Is your family embarking on any challenges right now? Doing hard things requires much rom us, but it also has the capacity to grow us as God increases our capacity to serve him. Here's why doing the hard things matter -and encouragement to help you stick it out!I love September. The beginning of the school year feels like a fresh start in so many ways – even more than January. New clothes, new weather, new teachers, new routines. September allows us to set goals, try different activities, and greet the school year with new attitudes.

This September feels a little different, though. Instead of the months stretching out before us like a blank slate waiting to be filled with good things, our road looks a little bumpier and more uncertain. If I had to come up with a motto for our family this year, it might be “let’s do the hard things.”

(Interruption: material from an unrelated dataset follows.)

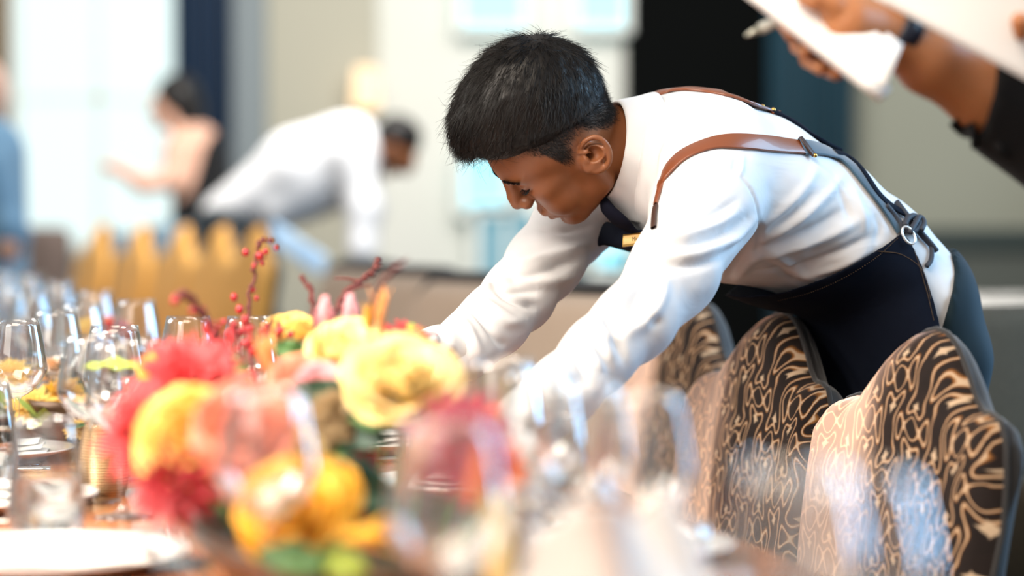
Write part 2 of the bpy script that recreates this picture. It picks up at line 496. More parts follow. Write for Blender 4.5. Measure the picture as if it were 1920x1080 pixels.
def thin_glass(name, tint=(.985,.99,.99), gain=1.0):
    m = bpy.data.materials.new(name); m.use_nodes = True; t = m.node_tree; t.nodes.clear()
    out = t.nodes.new('ShaderNodeOutputMaterial'); mx = t.nodes.new('ShaderNodeMixShader'); tr = t.nodes.new('ShaderNodeBsdfTransparent'); gl = t.nodes.new('ShaderNodeBsdfGlossy')
    tr.inputs[0].default_value = (*tint,1); gl.inputs[0].default_value = (1,1,1,1); gl.inputs['Roughness'].default_value = .02
    lw = t.nodes.new('ShaderNodeLayerWeight'); pw = t.nodes.new('ShaderNodeMath'); pw.operation = 'POWER'; pw.inputs[1].default_value = 2.0; t.links.new(lw.outputs['Facing'], pw.inputs[0])
    fr = t.nodes.new('ShaderNodeMath'); fr.operation = 'MULTIPLY_ADD'; fr.inputs[1].default_value = 1.0*gain; fr.inputs[2].default_value = .06; t.links.new(pw.outputs[0], fr.inputs[0])
    t.links.new(fr.outputs[0], mx.inputs[0]); t.links.new(tr.outputs[0], mx.inputs[1]); t.links.new(gl.outputs[0], mx.inputs[2]); t.links.new(mx.outputs[0], out.inputs[0]); return m
glass = thin_glass('clear_glass')
water = mat('clear_water', (1,1,1), .0, trans=1.0, ior=1.333)
def wine_glass(h=.205, r=.042, rim=.031):
    t = .0011
    out = [(0,0),(.034,0),(.035,.0012),(.030,.0028),(.012,.005),(.0045,.010),(.0038,.02),(.0036,.085),(.006,.094),(.018,.101),(.032,.113),(r,.132),(r*.99,.148),(r*.90,.172),(rim,h)]
    inn = [(rim-t,h),(r*.90-t,.172),(r*.99-t,.148),(r-t,.132),(.031,.115),(.017,.104),(0,.100)]
    sm = catmull(out[7:], 26); a = out[:7] + [tuple(p) for p in sm]; si = catmull(inn, 22); si[-1] = (0, .100)
    return MB().lathe(a + [tuple(p) for p in si], 40)
def tumbler(h=.135, r=.042, rim=.031):
    out = catmull([(.030,.0),(.037,.004),(r,.025),(r*.98,.05),(r*.86,.10),(rim,h)], 24)
    inn = catmull([(rim-.0012,h),(r*.86-.0013,.10),(r*.98-.0015,.05),(r-.002,.026),(.034,.011),(.0,.009)], 22); inn[-1] = (0,.009)
    return MB().lathe([(0,0)] + [tuple(p) for p in out] + [tuple(p) for p in inn], 40)
china = mat('white_china', (.86,.85,.83), .18, coat=.4)
linen = mat('white_linen', (.84,.82,.79), .85, sheen=.2); nt = NT(linen); nt.bump(nt.noise(60, 3), .25, .003)
silver = mat('polished_steel', (.78,.76,.72), .16, metal=1.0)
def plate():
    return MB().lathe([(0,.004),(.085,.004),(.09,0),(.096,.001),(.100,.007),(.136,.017),(.1375,.0185),(.136,.0195),(.100,.0105),(.092,.0065),(0,.0065)], 56)
protoG = MB.build(wine_glass(), 'wine_glass', glass); protoT = MB.build(tumbler(), 'water_glass', glass)
protoP = MB.build(plate(), 'dinner_plate', china)
def waterfill(h):
    return MB().lathe([(0,.0095),(.033,.0115),(.0392,.026),(.0393,.05),(.0365,.07),(.0362,h),(0,h)], 40)
used = set()
def put(proto, loc, label, cat, group, rz=0.0):
    if proto.name not in used: used.add(proto.name); o = proto
    else: o = copy_tree(proto)
    o.location = tuple(map(float, loc)); o.rotation_euler = (0,0,rz)
    return tag(o, label, cat, group)
def at(px, d, z=TZ): return np.array([(px-960)/FPX*d, d, z])    # a spot on the table, by eye
GW = 'stemmed wine glasses on the long table'
WG = [(228,2.80,'wine glass standing close beside the red dahlias'),
 (172,2.96,'wine glass just behind the near water glass'),
 (214,3.20,'wine glass with its rim above the pair beside the dahlias'),
 (352,3.50,'empty wine glass behind the red curved twig'),
 (466,3.50,'wine glass half hidden behind the far yellow rose and berries'),
 (255,4.20,'wine glass in front of the rightmost golden chair row end'),
 (178,4.75,'wine glass before the middle of the golden chairs'),
 (152,4.05,'wine glass overlapping the one before the golden chairs'),
 (112,5.50,'small wine glass before the leftmost golden chair'),
 (30,3.40,'wine glass nearest the picture edge among the yellow centrepiece'),
 (104,3.75,'wine glass above the small yellow centrepiece'),
 (58,6.15,'distant wine glass before the brown armchair'),
 (12,6.60,'farthest wine glass on the table by the blue-grey guest'),
 (60,4.60,'wine glass in the second far setting by the table edge'),
 (18,5.20,'wine glass partly cut by the picture edge, far down the table'),
 (942,2.47,'wine glass beside the near gloved hand'),
 (1012,2.28,'blurred wine glass in front of the near white cuff'),
 (1098,2.12,'blurred wine glass between the cuff and the patterned chairs'),
 (1206,1.98,'blurred bluish wine glass before the farthest patterned chair'),
 (840,1.70,'very blurred wine glass in front of the flowers under the big yellow rose'),
 (1492,1.42,'very blurred wine glass in front of the middle patterned chair'),
 (1612,1.36,'very blurred wine glass in front of the nearest patterned chair'),
 (500,2.02,'blurred wine glass in front of the coral rose')]
for px, d, lb in WG:
    put(protoG, at(px, d), lb, 'wine glass', GW)
TG = [(84,2.575,'clear water glass nearest the table edge, in front of the plates', .072),
 (-30,3.1,'water glass at the picture edge behind the nearest one', .06),
 (150,4.3,'water glass far down beside the yellow centrepiece', .06),
 (1270,2.36,'low water glass in front of the middle patterned chair', 0),
 (1040,2.62,'water glass under the near gloved hand', .06)]
for px, d, lb, wh in TG:
    if px == 1270: continue
    o = put(protoT, at(px, d), lb, 'water glass', 'water glasses on the long table')
    if wh:
        wo = waterfill(wh).build('water', water); wo.location = o.location; tag(wo, 'water inside the '+lb.replace('clear ','').split(',')[0][:60], 'water')
dish = MB().lathe([(0,0),(.022,0),(.026,.004),(.032,.03),(.034,.05),(.0325,.05),(.030,.03),(.024,.007),(0,.005)], 40).build('glass_dish', glass)
dish.location = at(1270, 2.36); tag(dish, 'small clear glass dish before the middle patterned chair', 'dish')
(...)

The list of hard things we’re attempting this year is long and complicated –

A new middle school

Hard classes

Long hours

A new job

Big projects

More independence

Making friends

Job challenges

Financial stress

As my family moves through this year doing the good (but hard) things that God has prepared for us, we’re going to try to remember these three things:

Hard is normal. Jesus tells us in John 16:33, “In this world you will have trouble.” We long and pray and strive for comfort and ease in every area of our lives, but according to Jesus himself, trouble is normal and expected. We act like something is wrong when we encounter obstacles and resistance, but maybe the opposite should be true.

Hard produces growth. One of the most difficult verses in the Bible for me to grasp has always been James 1:2. In it, James tells believers to greet times of trouble and affliction with pure joy. This is really easy to say, but seemingly impossible to do unless we realize that trials have a holy purpose! James tells us that the hard times are what make us mature. We don’t become mature and complete by living easy, stress-free lives.

Hard turns us to God. There’s nothing like feeling completely incapable and hopeless to send you straight to the throne of God (on your face). And this is a good thing! When our lives are manageable and our problems easily solved, we have no real need of God. David says in Psalm 18:6, “In my distress I called to the Lord; I called to my God for help.” Tough times remind us that we aren’t God, and our real help doesn’t come from our own strength.

When I think about these truths, it makes the hard times seem worth it and somehow easier. Instead of dreading the work and struggle that doing hard things might bring, let’s look forward in anticipation to the growth and discipleship we’ll experience!